‘Autumn Bouquets for Everybody’

Intimate personal letters can provide unmatched insight into the inner workings of their author's mind. The letters of noted Northwest painter Morris Graves (1910–2001) show a complex character pulled by competing, sometimes-contradictory impulses. While he desired an active social life, for example, he also sought out and enjoyed his solitary time, especially in nature, as is clear in the letters excerpted here from Morris Graves: Selected Letters (University of Washington Press, 2013) edited by Vicki Halper, formerly the modern art curator at the Seattle Art Museum, and Lawrence Fong '72, past curator of American and regional art at the UO's Jordan Schnitzer Museum of Art. With the extensive holdings of artwork by Graves at the JSMA and many of the artist's 40 cartons of letters now preserved in Knight Library's Special Collections and University Archives, the UO has become a center for Morris Graves studies.
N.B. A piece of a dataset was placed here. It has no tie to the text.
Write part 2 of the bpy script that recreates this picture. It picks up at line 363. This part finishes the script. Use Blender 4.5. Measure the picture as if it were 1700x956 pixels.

Flowers in Pitcher, late 1940s-early 1950s, watercolor and colored chalk on paper. Photograph courtesy Jordan Schnitzer Museum of Art Morris Graves to his mother, Helen Graves
Eureka, California, October 11, 1965

This Monday morning is such a glamorous sunshine day (after several overcast days) that I'm in a hurry to get back out to The Lake [the artist's home in the redwood forest near Eureka, California]. I've decided not to work out there today but just explore parts of the forest I've not yet taken time to explore. I did this for a couple of hours one day last week and discovered such beautiful great one-hundred-year-old mature white firs (my favorite of all forest trees) that on my way back to the cabin I got to wondering if I could ever make a path to them (instead of a trail)—a path that it might [be] possible to push you along in a wheelchair so you could see them. Something about these great old mature giant trees makes my heart go out to them. I love them more than my fellow man. Or so I feel sometimes. They stand in the forest with such serenity and character, their lives so resolved—so all-of-a-piece—and the forest is so deep and in places almost impenetrable that many of these great trees have never been seen by man. This gives them some deep quietude of their own, and, although you may think I'm waxing a bit emotional in this letter, I lean with my arms outstretched against these great trees when I discover them and my heart floods with tears of love for them. I am far from what's called a "naturalist" (or what's called a "bird-watcher") but I'm not far from what's called a "solitary." I love to be alone in nature where no one has ever been and where there's not a chance that someone is going to be.

 

Six Bottles, Three Flowers, ca. 1950. Photograph courtesy Jordan Schnitzer Museum of Art Morris Graves to his brother, Wallace Graves
La Conner, Washington, undated

Dear Wallace,

I am at La Conner alone for a few days' rest. . . .

East of town a mile or so . . . and on a wooded "pleasant ridge" in the cemetery and . . . a few times I have been there during the years to see the lichened markers—and think those thoughts that marvel at the names and dates (1880). Seems old and bleak—but more—those thoughts more full of poignant sadness than an 1880 plush family photo album—more full of sadness that's like sudden sharp despair and grief. . . .

It occurred to me while marveling at the whole sight of this little cemetery that I'd make autumn bouquets of wildflowers for everybody there—the roadside rows of weedy Michaelmas daisy and late clover and lupin, etc., would make sweet little nosegay-like bouquets. So I decided to do this and, rain or shine, return with them today. In my feelings and thoughts about this plan, I somewhat fancied for myself to move at a rhythmical pace—not even slightly meditative—as I, careless of names or bramble-lost graves—or recent flower decorations left by families—moved from one to the next to the next to the next, impartially placing an equal bouquet in an equal unpausing rhythm—like a dance, a dance leaning from left to right across a stage. . . .

I drove to the cemetery, parked at the gate, lifted out the box and immediately announced, calling aloud—and quite aloud—"Autumn bouquets for everybody!" (Oh lonely.) (Like a lone dance.) I placed one and then the next and then the next, saying, "Flowers for you—and for you—and for you—and for you—rest, sweet souls—rest, rest, dear souls—I love you—it is late summer—it is autumn—the sun shines, the air breathes—you have autumn crows and now also this little new bouquet—you are clothed over with a sheet of ivy—you with a sheet of stone—you with a fallen iron fence—you with dry grass—you with dry lawn, you with brambles, you with a fallen marker—this little bouquet for you—and this one for you—for you, dear—are you a child?—are you a boy?—are you a man?—were you young?— were you old?—were you lonely and caught in the drift of this life too?—did you love the wind? and this autumn sun?"

I felt marvelously glad that I had done it. I felt sad too. I felt kind of charmed by this sadness, and so I held the pause—the rhythm was over.